Martin Block has just joined Mercury as director of leveraged buyouts but has been working in Germany for three years. Here, he gives PEO the inside track on what to expect from the much-vaunted tax reform in 2002.

Martin Block has just joined Mercury Private Equity as director of leveraged buyouts.

He has spent the last three years in Frankfurt and has an insider’s view on one of the most hyped developments in European private equity – the German tax reform – which will, according to Commerzbank, turn Germany into the Eldorado of private equity.

But Block says the reality will be different. “All the reforms will do is gently take away an impediment rather than give an immediate push to dealflow,” he says.

This means that private equity activity will increase steadily instead of exploding as some expect. “Private equity will gradually gather momentum rather than be very quick to pick up,” he says.

Block hints that investment companies may in consequence risk disappointing investors that expect instant returns. “I’d like to say we have allowed flexibility because we know it will not come overnight,” he says. “But some firms may be under more pressure to invest, which will be intriguing.
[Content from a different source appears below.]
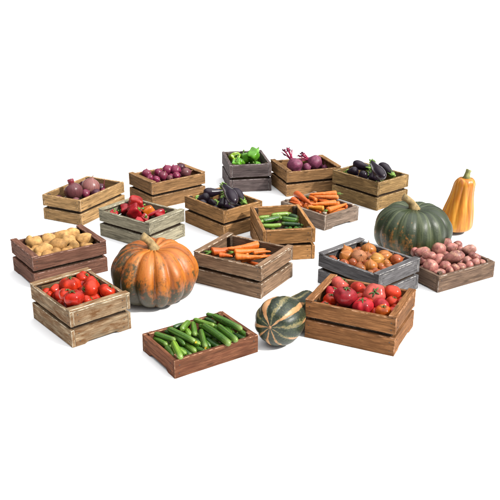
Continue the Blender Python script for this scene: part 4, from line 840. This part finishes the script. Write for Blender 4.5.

That brings its own problems.”

Instead, Block believes the real action is in the other side of the market: increased shareholder value. “Corporations are looking much more closely at shareholder value,” he says. “This has been much-vaunted but it hasn’t really been fully undertaken here.”

Renewed concentration on shareholder value could trigger attractive spinoff deals in Germany’s industrial heartland. “It’s something we want to farm intensively,” says Block. “Companies like Bosch and Degussa have such huge portfolios of businesses that if you shake tree at the top, as you get the ripple effect you get some attractive businesses that are very unloved.”

Aside from traditional industry, Mercury has a focus on German healthcare companies. “Munich particularly has become a quite a centre for that sort of investment,” says Block.

However, he says Germany’s Neue Bundesländer, the former East, is throwing up fewer opportunities. “I haven’t personally seen a huge dealflow from there,” he says. It’s worth keeping an eye on though: “Quite a lot of technology has gone there because you can get grant finance and subsidy relief,” he says.

Block is the sixth member of Mercury’s Frankfurt team. Previously, he was director in the Royal Bank of Scotland’s leveraged finance group and has also worked at Credit Lyonnais, County NatWest and HSBC.